Landeten aber damit immer noch einen Platz vor der Lochner-Crew und dem Wallner-Wunderbob, Dritter nach zwei Läufen. Ein denkwürdiger Wettbewerb, spannend und dramatisch aus der Sicht der Beteiligten mit im Bobsport selten erlebten Positionswechseln!
Die ersten fünf Bobs rangierten am Ende innerhalb von 28 Hunderstelsekunden. Und zeitgleich als Olympiasieger in der Chronik verewigt zu werden, das hatten vor 20 Jahren in Nagano schon mal der Italiener Günther Huber sowie der Kanadier Pierre Lueders vorgemacht.
Er hatte „auch einen verdammt schnellen Schlitten unterm Arsch“, meinte Teamkollege Nico Walther anerkennend über Friedrich. Ein Lob für den Goldjungen Friedrich und das FES-Gerät gleichermaßen.
Bundestrainer Rene Spies zeigte sich zufrieden mit dem Ausgang des Rennens. In Sachen Material habe die Konkurrenzsituation zwischen dem FES-Produkt und dem ca. 100 000 Euro teuren Wallner-Schlitten alle vorangebracht. Welches Gerät er den Vorzug geben würde, darüber ließ sich der ehemalige Pilot verständlicherweise nicht aus.

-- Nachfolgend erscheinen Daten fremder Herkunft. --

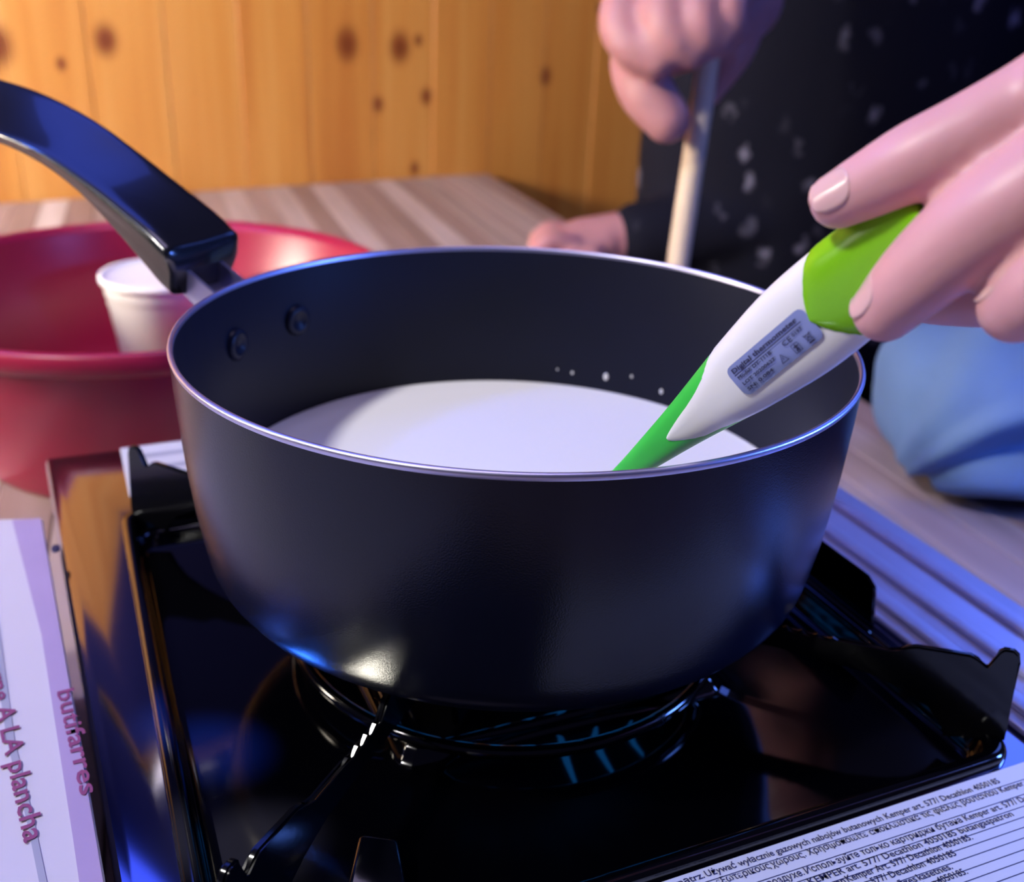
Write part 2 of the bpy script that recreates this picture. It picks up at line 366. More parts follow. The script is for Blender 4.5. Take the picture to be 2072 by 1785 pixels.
# floor of the tray joined to the burner well
n = len(rings[-1]); last = bm.verts[-n:] if False else None
bm.verts.ensure_lookup_table(); outer = [bm.verts[i] for i in range(len(bm.verts)-n, len(bm.verts))]
prev = outer
cx0, cy0 = 0, 0
for r, z in ((.098, ZC-.006), (.078, ZC-.006), (.0735, ZC-.004), (.0715, ZC-.0005), (.0695, ZC+.0005), (.0675, ZC-.0008), (.065, ZC-.006), (.060, ZC-.014), (.05, ZC-.018), (.0, ZC-.018)):
    if r == 0:
        c = bm.verts.new((0, 0, zl(z)))
        for i in range(n): bm.faces.new((prev[i], prev[(i+1) % n], c))
        break
    cur = []
    for i in range(n):
        p = rings[-1][i]; a = math.atan2(p.y, p.x)
        if r > .09:   # blend of the square and the circle
            q = V((p.x, p.y, 0)); q = q*.5 + V((math.cos(a), math.sin(a), 0))*r*.5; cur.append(bm.verts.new((q.x, q.y, zl(z))))
        else: cur.append(bm.verts.new((r*math.cos(a), r*math.sin(a), zl(z))))
    for i in range(n): bm.faces.new((prev[i], prev[(i+1) % n], cur[(i+1) % n], cur[i]))
    prev = cur
o = obj('drip_tray', bm, M_enam, stove)
sub = o.modifiers.new('s', 'SUBSURF'); sub.levels = 1; sub.render_levels = 2
# wind flange along the tray's right side
bm = bmesh.new()
fl = [(-.0525, ZC+.003), (-.050, ZC+.0175), (-.046, ZC+.020), (.105, ZC+.020), (.105, ZC+.003)]
a_ = [bm.verts.new((TU1+.001, v, zl(z))) for v, z in fl]; b2 = [bm.verts.new((TU1+.0022, v, zl(z))) for v, z in fl]
bm.faces.new(a_); bm.faces.new(b2[::-1])
for i in range(5): bm.faces.new((a_[i], b2[i], b2[(i+1) % 5], a_[(i+1) % 5]))
obj('wind_flange', bm, M_enam, stove, smooth=False)
# burner
obj('burner_ring', lathe([(.0697+.0020*math.cos(t*PI/8), zl(ZC+.002)+.0020*math.sin(t*PI/8)) for t in range(17)], 96), M_enam, stove)
bh = obj('burner_head', lathe([(0, zl(ZC-.018)), (.016, zl(ZC-.018)), (.016, zl(ZC-.006)), (.030, zl(ZC-.003)), (.031, zl(ZC+.002)), (.028, zl(ZC+.004)), (0, zl(ZC+.005))], 64), M_brass, stove)
for k in range(28):
    a = 2*PI*k/28; c, s = math.cos(a), math.sin(a); aw = math.degrees(a)+24; aw = (aw+180) % 360-180; lg = .66 if -70 < aw < -22 else .42
    pts = [V((c*r, s*r, zl(z))) for r, z in ((.031, ZC), (.031+.012*lg, ZC+.006*lg), (.031+.026*lg, ZC+.013*lg), (.031+.043*lg, ZC+.0195*lg))]
    obj('flame', limb(pts, [.0016, .0020, .0014, .0004], n=8, per=3), M_flame, stove)
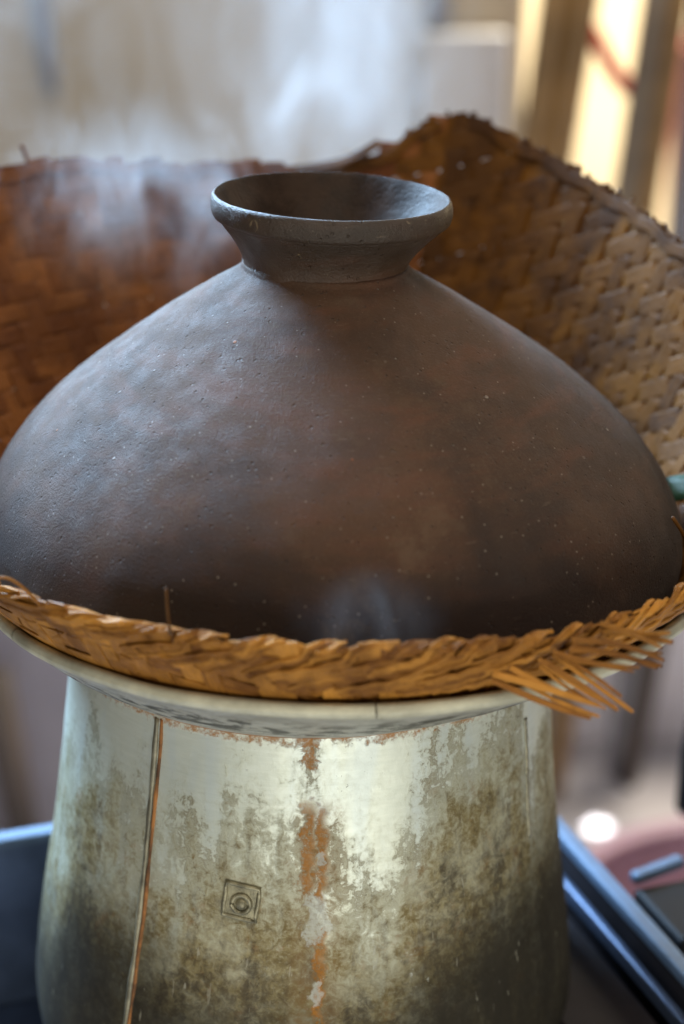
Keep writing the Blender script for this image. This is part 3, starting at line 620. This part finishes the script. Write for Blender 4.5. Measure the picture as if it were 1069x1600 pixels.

Waren die 85 Angestellten und Mitarbeiter des FES schon nach dem Ausgang im Männer-Zweierbob bereits in Hochstimmung, so wurde die Qualität ihrer Arbeit beim Frauenwettbewerb noch deutlicher. Dass letztlich die einstige Hammerwerferin Mariam Jamanka (Oberhof/Berlin) gemeinsam mit Anschieberin Lisa Buckwitz der renommierten Gegnerschaft aus Nordamerika das Nachsehen geben konnte, hing ursächlich mit den Fahreigenschaften der FES-Konstruktion zusammen. Hatte die startschnelle Weltmeisterin Elana Meyers Taylor (USA) im vierten Durchgang anfangs einen Vorteil von bis zu 21 Hundertstelsekunden, so verlor deren Schlitten auf dem Schlussabschnitt entscheidend an Boden. Jamankas Schlitten gewann letztlich Gold mit einem Vorsprung von 0,07 Sekunden.
Auf Platz vier landete die zweite deutsche Pilotin Stephanie Schneider. Auch sie wie Jamanka erstmals bei Olympia und wie jene auf einem Bob Marke Eigenbau FES am Start. Zwei Wettbewerbe – zwei Goldmedaillen. Besser konnte es für das Renommee und Image des Instituts an der Spree nicht laufen. Und die Entscheidung der großen Viererschlitten steht mit ähnlichen Aussichten noch bevor.